Various picture effects are available, which take an image and process it in-camera. I found the rich tone monochrome to be very effective. This takes a black & white image and uses the HDR function to accentuate detail. Other picture modes such as toy camera and miniaturise make for some fun and creative ways to capture images.

Sony Cyber-shot DSC-HX50 review – Viewfinder, live view, LCD and video

Impressively for a travel compact camera, there is an electronic viewfinder – the EV1MK. However, at a whopping £379.99, this is nearly £30 more expensive than the HX50 itself. Thankfully the 3in, TFT Xtra Fine Trublack LCD, with an impressive 921,600-dot resolution, is excellent. Images on this screen are very clear, and by magnifying the image I was able to double-check some of the finer details.

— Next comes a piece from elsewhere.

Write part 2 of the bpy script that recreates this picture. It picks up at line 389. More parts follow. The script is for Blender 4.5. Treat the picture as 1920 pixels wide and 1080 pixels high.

Video is recorded in full HD 1080p, which is stabilised by the Movie SteadyShot optical stabilisation system that makes it great to use handheld. Zooming while video recording is slowed dramatically to make video footage smoother. Another advantage of this is the fact that zooming is inaudible and won’t be picked up by the internal microphone.

Sony Cyber-shot DSC-HX50 review – Our verdict

Designed as a travel camera, the Sony Cyber-shot DSC-HX50 has one really standout feature – its 24-720mm (35mm equivalent) zoom lens. Packing this 30x zoom lens into such a small compact is an impressive feat.

However, given that the HX50 has a 20.4-million-pixel sensor, we would have expected the camera to resolve slightly more detail than it does. There are also signs of luminance noise even at ISO 80, although it does not become an issue until ISO 800. Colour noise is very well controlled and is kept to an absolute minimum even at high sensitivities.

With most camera manufacturers producing models with similar features, Sony has some stiff competition. However, the large zoom lens should really help the HX50 stand out from the crowd. Combined with excellent image stabilisation, the lens is very versatile and capable of taking a huge range of images. For those who want a small travel compact camera for summer holidays the HX50 is tough to be beat, although it isn’t without its flaws.